**Given problem:**
Write the data below out exactly as it stands. Do not include the pictures.
○ ○ ○
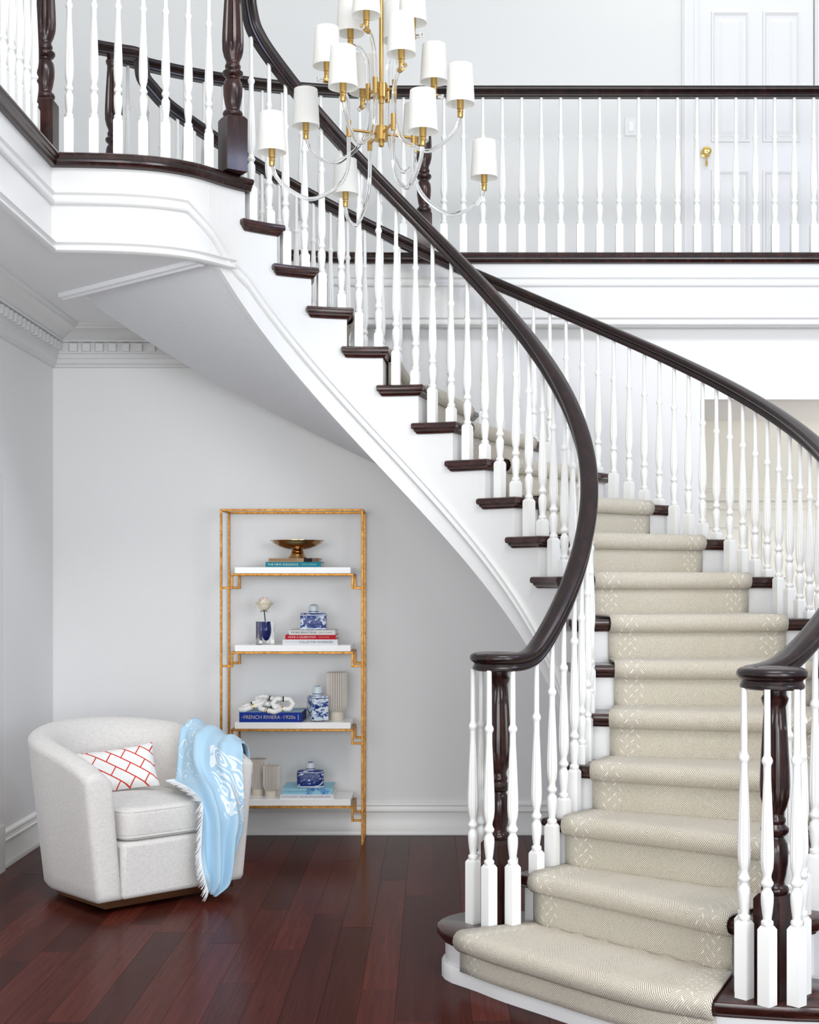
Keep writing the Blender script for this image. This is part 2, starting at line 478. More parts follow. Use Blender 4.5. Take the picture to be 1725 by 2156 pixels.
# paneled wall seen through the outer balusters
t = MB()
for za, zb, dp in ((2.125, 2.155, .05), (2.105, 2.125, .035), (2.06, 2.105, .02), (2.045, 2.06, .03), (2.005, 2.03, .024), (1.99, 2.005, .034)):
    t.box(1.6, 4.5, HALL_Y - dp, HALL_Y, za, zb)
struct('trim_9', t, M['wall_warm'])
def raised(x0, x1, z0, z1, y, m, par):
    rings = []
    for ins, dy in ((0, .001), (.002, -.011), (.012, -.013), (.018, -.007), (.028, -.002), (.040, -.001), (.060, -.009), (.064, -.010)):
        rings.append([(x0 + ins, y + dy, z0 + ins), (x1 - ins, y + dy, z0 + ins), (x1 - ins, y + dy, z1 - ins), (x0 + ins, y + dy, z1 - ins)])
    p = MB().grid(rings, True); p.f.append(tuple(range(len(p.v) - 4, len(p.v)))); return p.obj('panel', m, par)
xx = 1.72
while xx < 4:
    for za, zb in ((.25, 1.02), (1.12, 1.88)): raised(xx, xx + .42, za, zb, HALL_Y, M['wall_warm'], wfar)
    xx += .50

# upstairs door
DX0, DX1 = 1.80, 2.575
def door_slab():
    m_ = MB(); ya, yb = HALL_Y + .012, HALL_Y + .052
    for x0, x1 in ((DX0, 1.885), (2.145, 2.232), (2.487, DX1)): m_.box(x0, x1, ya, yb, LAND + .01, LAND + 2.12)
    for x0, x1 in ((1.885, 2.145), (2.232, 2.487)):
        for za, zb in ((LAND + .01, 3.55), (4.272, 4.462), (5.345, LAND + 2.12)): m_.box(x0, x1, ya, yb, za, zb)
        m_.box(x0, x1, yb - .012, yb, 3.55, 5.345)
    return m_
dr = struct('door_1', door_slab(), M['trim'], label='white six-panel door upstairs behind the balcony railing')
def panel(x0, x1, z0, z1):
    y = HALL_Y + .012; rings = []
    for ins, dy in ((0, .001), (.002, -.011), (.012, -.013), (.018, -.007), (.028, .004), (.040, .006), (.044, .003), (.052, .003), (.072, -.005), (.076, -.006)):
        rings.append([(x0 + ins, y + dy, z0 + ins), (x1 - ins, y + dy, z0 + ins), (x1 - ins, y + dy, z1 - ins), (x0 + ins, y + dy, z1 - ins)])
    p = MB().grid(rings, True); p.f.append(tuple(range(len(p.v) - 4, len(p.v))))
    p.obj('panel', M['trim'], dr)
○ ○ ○
**In response:**
Keep writing the Blender script for this image. This is part 2, starting at line 478. More parts follow. Use Blender 4.5. Take the picture to be 1725 by 2156 pixels.
# paneled wall seen through the outer balusters
t = MB()
for za, zb, dp in ((2.125, 2.155, .05), (2.105, 2.125, .035), (2.06, 2.105, .02), (2.045, 2.06, .03), (2.005, 2.03, .024), (1.99, 2.005, .034)):
    t.box(1.6, 4.5, HALL_Y - dp, HALL_Y, za, zb)
struct('trim_9', t, M['wall_warm'])
def raised(x0, x1, z0, z1, y, m, par):
    rings = []
    for ins, dy in ((0, .001), (.002, -.011), (.012, -.013), (.018, -.007), (.028, -.002), (.040, -.001), (.060, -.009), (.064, -.010)):
        rings.append([(x0 + ins, y + dy, z0 + ins), (x1 - ins, y + dy, z0 + ins), (x1 - ins, y + dy, z1 - ins), (x0 + ins, y + dy, z1 - ins)])
    p = MB().grid(rings, True); p.f.append(tuple(range(len(p.v) - 4, len(p.v)))); return p.obj('panel', m, par)
xx = 1.72
while xx < 4:
    for za, zb in ((.25, 1.02), (1.12, 1.88)): raised(xx, xx + .42, za, zb, HALL_Y, M['wall_warm'], wfar)
    xx += .50

# upstairs door
DX0, DX1 = 1.80, 2.575
def door_slab():
    m_ = MB(); ya, yb = HALL_Y + .012, HALL_Y + .052
    for x0, x1 in ((DX0, 1.885), (2.145, 2.232), (2.487, DX1)): m_.box(x0, x1, ya, yb, LAND + .01, LAND + 2.12)
    for x0, x1 in ((1.885, 2.145), (2.232, 2.487)):
        for za, zb in ((LAND + .01, 3.55), (4.272, 4.462), (5.345, LAND + 2.12)): m_.box(x0, x1, ya, yb, za, zb)
        m_.box(x0, x1, yb - .012, yb, 3.55, 5.345)
    return m_
dr = struct('door_1', door_slab(), M['trim'], label='white six-panel door upstairs behind the balcony railing')
def panel(x0, x1, z0, z1):
    y = HALL_Y + .012; rings = []
    for ins, dy in ((0, .001), (.002, -.011), (.012, -.013), (.018, -.007), (.028, .004), (.040, .006), (.044, .003), (.052, .003), (.072, -.005), (.076, -.006)):
        rings.append([(x0 + ins, y + dy, z0 + ins), (x1 - ins, y + dy, z0 + ins), (x1 - ins, y + dy, z1 - ins), (x0 + ins, y + dy, z1 - ins)])
    p = MB().grid(rings, True); p.f.append(tuple(range(len(p.v) - 4, len(p.v))))
    p.obj('panel', M['trim'], dr)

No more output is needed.